The paper – entitled `Mobile Payments: Risk, Security and Assurance Issues’ - notes that a study by Juniper Research found that the value of mobile payments for digital and physical goods, money transfers and other transactions will reach almost $630 billion by 2014.

MasterCard’s Ipsos MORI survey, meanwhile, took in responses from more than 8,000 people in France, Germany, Italy, Netherlands, Spain, Russia, Turkey and the UK.

To date, 31% of Russians had completed a transaction using a mobile phone, a figure standing at 13% for Turkey, in second place on this measure, ahead of Spain with a score of 11%. The Netherlands and Italy were further back on 8%, beating Germany's 7% uptake level, the UK's 6% penetration rate and France's even more modest 4%.

ISACA’s mobile payments white paper is available as a free download from the not-for-profit IT security association and identifies consumer benefits, including the speed and convenience of not carrying cash and credit cards, the consolidation of many cards and an enhanced layer of security.

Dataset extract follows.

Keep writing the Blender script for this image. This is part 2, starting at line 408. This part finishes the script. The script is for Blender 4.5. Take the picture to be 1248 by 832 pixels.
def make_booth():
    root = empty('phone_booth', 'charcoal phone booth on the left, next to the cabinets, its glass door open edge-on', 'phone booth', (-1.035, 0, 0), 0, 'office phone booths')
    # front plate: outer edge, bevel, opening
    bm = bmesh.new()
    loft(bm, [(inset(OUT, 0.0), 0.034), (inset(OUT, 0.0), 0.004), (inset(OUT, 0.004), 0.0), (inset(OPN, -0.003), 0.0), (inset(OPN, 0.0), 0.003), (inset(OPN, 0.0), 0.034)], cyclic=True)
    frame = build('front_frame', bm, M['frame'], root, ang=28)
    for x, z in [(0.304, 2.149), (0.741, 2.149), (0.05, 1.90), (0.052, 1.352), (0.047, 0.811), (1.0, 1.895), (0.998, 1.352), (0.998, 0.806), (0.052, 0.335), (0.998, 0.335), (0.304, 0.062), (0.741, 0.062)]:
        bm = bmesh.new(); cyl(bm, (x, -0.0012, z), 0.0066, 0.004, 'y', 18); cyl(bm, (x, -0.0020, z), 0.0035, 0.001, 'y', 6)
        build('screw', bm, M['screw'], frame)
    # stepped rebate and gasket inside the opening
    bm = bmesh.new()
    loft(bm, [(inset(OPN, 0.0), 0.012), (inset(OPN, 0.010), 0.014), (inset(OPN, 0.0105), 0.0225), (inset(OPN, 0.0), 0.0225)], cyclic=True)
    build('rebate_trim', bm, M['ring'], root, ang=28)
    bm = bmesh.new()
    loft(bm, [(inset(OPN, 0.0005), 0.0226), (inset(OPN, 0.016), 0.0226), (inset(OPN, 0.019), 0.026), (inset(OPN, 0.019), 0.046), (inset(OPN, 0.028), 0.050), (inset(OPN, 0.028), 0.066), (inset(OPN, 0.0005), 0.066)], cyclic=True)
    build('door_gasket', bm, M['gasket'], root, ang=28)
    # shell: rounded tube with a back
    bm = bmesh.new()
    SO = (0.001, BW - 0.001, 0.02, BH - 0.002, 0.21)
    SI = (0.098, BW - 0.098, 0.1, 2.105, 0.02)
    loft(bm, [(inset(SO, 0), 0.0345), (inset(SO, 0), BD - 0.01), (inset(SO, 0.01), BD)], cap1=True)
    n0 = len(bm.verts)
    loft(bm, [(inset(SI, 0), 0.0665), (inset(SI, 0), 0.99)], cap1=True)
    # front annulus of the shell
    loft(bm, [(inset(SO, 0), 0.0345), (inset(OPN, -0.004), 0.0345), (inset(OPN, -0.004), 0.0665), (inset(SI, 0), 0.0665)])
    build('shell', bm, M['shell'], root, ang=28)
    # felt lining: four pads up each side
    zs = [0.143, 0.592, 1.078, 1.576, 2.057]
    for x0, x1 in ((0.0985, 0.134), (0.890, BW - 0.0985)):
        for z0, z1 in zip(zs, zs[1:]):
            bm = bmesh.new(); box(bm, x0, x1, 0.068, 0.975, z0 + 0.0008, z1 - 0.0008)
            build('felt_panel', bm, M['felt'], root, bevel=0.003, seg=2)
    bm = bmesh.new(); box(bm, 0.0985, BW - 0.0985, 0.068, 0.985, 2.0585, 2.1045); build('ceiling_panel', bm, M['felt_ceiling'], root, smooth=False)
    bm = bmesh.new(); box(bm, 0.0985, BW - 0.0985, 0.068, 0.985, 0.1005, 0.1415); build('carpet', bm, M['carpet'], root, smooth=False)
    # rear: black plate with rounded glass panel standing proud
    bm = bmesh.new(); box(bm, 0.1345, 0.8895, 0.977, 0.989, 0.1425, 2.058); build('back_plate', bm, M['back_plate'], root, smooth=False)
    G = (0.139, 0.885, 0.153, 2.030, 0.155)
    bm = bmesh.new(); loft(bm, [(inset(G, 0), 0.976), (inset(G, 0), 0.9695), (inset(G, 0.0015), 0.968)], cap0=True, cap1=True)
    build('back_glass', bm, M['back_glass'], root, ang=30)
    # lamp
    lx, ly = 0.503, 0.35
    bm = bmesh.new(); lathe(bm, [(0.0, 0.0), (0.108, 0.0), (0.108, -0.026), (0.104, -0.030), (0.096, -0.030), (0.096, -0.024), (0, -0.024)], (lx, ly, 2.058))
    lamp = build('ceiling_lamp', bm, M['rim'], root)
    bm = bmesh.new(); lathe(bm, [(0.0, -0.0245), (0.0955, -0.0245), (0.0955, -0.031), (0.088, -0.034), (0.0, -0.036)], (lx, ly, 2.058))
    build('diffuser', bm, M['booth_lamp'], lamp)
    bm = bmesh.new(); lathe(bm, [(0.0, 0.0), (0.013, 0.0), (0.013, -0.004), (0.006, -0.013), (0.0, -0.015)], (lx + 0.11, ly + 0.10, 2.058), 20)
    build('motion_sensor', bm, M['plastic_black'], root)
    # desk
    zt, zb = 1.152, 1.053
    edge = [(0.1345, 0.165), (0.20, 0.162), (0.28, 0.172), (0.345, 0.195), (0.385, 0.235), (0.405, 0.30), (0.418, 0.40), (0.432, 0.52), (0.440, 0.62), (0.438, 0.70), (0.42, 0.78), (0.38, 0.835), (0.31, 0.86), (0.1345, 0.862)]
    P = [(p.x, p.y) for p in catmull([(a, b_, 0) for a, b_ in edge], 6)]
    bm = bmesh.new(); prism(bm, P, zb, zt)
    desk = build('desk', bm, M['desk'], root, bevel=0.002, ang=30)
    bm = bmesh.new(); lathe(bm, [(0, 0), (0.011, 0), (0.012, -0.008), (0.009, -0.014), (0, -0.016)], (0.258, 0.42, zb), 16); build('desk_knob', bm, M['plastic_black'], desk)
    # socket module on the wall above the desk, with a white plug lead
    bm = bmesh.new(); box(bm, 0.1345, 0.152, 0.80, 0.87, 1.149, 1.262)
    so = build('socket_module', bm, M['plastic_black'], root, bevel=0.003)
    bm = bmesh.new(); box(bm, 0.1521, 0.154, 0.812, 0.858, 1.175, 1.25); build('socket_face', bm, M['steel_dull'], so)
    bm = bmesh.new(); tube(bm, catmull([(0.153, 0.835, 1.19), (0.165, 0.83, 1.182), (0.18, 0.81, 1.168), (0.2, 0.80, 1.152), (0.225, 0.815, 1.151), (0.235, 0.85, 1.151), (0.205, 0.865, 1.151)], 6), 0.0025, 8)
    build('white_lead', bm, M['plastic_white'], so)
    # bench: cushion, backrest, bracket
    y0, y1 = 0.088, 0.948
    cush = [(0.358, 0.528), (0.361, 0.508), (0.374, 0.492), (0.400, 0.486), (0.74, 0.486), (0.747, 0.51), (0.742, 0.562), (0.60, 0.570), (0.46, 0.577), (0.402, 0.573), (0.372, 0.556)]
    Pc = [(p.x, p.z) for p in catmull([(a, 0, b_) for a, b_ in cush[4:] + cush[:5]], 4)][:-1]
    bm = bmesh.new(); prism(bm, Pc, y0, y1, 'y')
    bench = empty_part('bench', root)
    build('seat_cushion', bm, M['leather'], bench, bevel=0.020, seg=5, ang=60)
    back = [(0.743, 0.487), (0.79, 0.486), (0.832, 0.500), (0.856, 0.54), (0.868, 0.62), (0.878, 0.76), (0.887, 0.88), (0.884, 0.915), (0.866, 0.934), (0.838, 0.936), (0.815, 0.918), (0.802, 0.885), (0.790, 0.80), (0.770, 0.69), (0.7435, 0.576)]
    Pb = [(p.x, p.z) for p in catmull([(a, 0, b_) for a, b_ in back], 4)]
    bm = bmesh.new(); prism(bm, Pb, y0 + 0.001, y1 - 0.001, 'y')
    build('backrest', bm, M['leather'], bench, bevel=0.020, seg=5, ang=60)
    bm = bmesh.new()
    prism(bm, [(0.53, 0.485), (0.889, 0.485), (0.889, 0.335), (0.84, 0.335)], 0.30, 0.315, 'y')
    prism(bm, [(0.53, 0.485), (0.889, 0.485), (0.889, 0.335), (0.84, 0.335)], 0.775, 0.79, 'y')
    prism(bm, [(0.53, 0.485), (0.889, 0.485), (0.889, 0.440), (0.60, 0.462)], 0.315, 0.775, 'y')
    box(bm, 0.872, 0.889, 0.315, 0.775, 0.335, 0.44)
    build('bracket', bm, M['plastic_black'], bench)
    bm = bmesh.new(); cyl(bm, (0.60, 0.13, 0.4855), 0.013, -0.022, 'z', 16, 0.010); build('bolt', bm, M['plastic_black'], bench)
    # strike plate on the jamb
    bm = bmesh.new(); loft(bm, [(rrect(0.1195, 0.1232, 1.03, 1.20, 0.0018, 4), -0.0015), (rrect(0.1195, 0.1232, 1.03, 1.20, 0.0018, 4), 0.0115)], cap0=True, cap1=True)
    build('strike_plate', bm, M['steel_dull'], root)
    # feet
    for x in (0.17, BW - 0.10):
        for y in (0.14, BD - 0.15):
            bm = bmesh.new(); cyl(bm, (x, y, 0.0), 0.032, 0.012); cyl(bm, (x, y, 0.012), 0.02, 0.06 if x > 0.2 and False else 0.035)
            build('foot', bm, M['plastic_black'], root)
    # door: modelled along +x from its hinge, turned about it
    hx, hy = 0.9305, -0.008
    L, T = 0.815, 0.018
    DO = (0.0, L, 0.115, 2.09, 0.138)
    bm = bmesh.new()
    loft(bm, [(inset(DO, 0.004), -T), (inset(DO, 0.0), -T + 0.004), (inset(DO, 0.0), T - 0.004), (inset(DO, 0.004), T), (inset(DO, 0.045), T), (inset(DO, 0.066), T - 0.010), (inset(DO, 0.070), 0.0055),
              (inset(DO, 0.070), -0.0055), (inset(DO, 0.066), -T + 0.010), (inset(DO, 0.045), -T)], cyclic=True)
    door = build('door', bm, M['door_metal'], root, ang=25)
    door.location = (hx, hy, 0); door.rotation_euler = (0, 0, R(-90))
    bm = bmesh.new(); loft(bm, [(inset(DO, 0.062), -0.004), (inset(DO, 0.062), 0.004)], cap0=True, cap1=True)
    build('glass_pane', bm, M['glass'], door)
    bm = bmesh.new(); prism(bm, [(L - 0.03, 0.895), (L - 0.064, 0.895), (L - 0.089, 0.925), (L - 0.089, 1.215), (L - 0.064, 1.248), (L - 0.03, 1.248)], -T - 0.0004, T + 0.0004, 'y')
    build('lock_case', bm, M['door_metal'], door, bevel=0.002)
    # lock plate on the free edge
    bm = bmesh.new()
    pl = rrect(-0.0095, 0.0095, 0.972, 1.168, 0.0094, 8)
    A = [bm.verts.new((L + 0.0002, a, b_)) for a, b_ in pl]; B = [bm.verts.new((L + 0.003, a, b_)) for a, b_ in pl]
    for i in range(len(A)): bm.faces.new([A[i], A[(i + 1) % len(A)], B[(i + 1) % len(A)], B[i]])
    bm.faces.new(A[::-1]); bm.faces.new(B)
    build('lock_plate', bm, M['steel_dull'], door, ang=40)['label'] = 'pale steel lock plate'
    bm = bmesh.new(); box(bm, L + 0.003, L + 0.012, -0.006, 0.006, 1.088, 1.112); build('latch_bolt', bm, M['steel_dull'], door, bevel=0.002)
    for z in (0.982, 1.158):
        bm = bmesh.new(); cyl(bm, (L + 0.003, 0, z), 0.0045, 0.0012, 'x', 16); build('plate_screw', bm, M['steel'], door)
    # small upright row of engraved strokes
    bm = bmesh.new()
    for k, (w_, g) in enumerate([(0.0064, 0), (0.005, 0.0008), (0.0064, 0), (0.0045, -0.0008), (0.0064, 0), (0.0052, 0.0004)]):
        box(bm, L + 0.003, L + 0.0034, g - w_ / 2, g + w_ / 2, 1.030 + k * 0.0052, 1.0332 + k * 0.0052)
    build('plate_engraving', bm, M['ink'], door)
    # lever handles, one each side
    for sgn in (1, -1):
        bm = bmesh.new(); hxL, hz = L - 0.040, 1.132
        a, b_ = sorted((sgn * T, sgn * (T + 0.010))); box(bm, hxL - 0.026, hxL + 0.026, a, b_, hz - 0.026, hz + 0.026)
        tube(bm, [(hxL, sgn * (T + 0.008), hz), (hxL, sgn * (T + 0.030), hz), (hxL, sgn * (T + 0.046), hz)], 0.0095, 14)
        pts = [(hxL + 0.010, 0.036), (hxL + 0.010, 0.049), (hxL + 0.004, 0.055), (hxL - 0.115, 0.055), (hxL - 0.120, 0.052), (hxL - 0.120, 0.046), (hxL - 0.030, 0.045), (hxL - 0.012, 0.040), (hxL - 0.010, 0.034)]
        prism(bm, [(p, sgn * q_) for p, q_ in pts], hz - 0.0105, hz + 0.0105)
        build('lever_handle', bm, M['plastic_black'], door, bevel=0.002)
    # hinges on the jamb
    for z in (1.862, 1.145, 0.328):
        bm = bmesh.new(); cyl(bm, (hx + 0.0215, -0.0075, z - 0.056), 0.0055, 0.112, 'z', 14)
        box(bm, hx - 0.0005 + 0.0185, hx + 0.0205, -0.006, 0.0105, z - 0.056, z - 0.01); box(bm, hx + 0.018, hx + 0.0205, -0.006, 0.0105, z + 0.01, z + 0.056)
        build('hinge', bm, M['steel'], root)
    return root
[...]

Enterprises, says the association, benefit by reaching more consumers, reducing the amount of stored data needed to meet compliance requirements, improving transaction security and fraud detection, and engaging in location-based marketing (aka geo-marketing).

Nikolaos Zacharopoulos, CISA, CISSP, chair of ISACA’s project development team for the white paper, said that mobile payments offer many benefits, but that industry also needs pro-active planning and measures to manage risk, which can include anything from theft of identities and services; loss of revenue, brand reputation and customer information; and money laundering plus terrorist funding.

“This guidance identifies the risk types and the countermeasures that should be in place to mitigate them”, he said.

The mobile payments white paper is billed as providing practical advice for enterprises that includes building robust controls into the planning process and ensuring that transactions are carried out only by the authorized person.

IT security professionals should also, says the paper, identify the data that are considered personal and sensitive, and ensure it is protected, as well as ensuring that third parties involved have robust security governance in place.

Finally, says the paper, IT security professionals need to pay specific attention to the originating point of a mobile transaction—the customer device and the user.